===== TASK MATERIAL =====
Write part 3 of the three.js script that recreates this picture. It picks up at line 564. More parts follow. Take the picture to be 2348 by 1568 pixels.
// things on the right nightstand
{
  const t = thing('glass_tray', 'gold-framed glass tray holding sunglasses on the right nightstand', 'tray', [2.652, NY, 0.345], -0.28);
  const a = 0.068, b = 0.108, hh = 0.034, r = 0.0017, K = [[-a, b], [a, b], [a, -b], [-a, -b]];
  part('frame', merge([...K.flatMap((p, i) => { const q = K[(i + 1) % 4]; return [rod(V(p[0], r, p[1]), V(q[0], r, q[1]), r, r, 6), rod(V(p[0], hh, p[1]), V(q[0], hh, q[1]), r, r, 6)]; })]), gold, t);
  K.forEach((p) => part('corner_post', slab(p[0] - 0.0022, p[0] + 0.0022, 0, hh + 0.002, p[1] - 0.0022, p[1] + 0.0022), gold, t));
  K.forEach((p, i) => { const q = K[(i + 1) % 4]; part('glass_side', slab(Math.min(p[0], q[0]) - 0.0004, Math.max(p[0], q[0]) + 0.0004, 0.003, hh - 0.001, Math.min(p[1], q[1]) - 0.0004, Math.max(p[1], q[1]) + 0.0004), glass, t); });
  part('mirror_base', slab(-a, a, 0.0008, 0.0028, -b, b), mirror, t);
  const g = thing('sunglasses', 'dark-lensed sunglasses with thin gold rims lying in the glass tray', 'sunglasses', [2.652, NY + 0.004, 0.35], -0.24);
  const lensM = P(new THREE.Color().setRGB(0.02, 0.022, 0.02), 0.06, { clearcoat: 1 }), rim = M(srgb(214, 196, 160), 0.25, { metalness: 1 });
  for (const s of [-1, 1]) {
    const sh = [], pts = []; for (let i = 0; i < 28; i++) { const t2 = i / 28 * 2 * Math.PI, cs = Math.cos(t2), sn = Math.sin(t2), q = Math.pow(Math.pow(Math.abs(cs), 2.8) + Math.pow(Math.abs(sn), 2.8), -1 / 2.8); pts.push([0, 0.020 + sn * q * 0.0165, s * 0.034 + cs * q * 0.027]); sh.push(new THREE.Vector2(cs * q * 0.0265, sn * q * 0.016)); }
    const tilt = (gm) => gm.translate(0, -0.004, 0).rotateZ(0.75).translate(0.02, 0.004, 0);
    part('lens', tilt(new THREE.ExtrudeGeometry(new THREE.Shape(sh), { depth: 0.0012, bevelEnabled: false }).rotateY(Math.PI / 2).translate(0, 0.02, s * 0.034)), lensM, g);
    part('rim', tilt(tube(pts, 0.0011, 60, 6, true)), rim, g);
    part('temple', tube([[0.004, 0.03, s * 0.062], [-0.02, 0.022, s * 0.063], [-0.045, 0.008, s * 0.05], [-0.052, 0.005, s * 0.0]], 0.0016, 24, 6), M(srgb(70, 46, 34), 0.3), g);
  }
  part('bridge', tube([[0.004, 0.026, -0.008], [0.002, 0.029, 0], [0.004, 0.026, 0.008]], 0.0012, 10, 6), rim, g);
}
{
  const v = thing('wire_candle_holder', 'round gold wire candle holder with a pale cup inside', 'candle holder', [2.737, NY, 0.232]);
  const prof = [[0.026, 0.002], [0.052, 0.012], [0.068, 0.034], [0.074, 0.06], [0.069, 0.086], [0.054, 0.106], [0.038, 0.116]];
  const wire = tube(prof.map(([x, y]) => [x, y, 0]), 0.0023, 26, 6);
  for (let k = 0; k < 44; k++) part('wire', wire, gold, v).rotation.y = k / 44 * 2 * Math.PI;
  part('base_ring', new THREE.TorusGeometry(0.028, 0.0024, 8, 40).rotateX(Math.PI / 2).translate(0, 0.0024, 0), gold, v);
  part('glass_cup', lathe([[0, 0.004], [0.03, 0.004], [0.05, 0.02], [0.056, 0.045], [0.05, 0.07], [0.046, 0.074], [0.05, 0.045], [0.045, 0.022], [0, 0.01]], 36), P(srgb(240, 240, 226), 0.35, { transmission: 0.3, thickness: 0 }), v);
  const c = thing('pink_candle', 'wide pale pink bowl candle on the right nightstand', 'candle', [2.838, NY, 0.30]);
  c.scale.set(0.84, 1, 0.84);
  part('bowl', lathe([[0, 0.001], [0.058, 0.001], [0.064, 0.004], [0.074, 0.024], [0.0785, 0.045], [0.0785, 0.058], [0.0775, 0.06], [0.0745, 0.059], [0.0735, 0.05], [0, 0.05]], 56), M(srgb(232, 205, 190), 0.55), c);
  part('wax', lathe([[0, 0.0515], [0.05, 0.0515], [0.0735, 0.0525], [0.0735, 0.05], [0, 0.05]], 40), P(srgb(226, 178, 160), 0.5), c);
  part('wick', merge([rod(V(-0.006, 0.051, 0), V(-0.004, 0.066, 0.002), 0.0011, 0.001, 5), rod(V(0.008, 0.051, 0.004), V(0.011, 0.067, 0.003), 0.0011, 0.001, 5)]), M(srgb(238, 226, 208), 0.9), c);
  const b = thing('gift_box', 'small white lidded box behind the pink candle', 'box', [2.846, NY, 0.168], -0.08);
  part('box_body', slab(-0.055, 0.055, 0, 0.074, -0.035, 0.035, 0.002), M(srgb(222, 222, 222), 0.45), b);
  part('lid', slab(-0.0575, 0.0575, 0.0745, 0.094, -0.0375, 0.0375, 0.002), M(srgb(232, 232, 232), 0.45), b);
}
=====
===== TASK MATERIAL =====
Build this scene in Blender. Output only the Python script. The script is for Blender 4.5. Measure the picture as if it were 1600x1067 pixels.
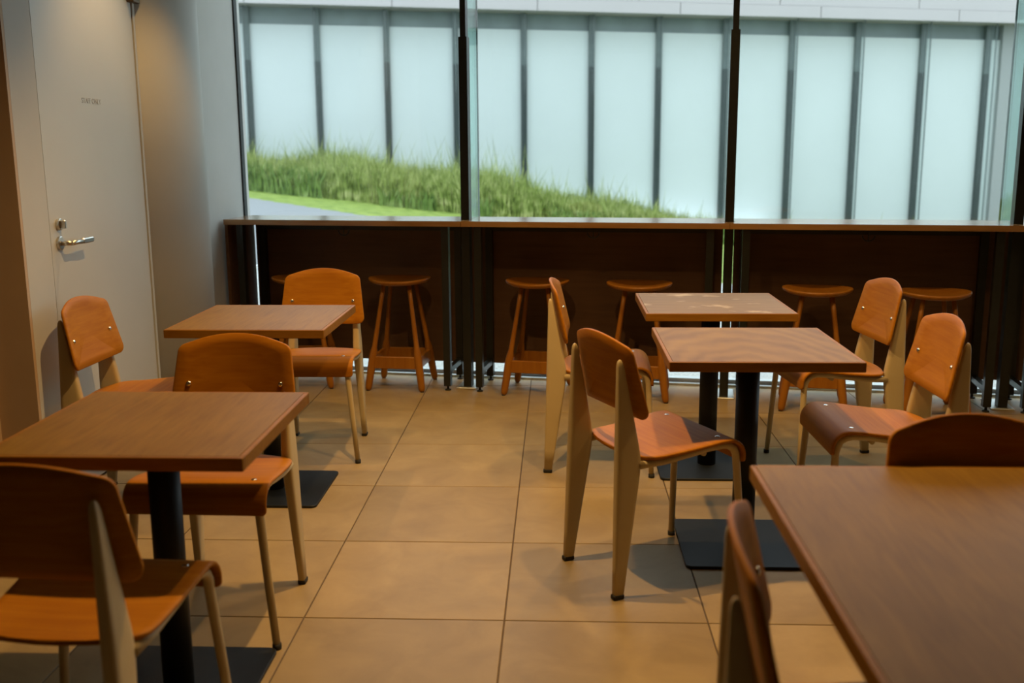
=====
> DESCRIPTION OF THE TASK
Every line in the data above that contains "picture" needs to be copied.

> THE OUTPUT
Write part 3 of the three.js script that recreates this picture. It picks up at line 564. More parts follow. Take the picture to be 2348 by 1568 pixels.
Build this scene in Blender. Output only the Python script. The script is for Blender 4.5. Measure the picture as if it were 1600x1067 pixels.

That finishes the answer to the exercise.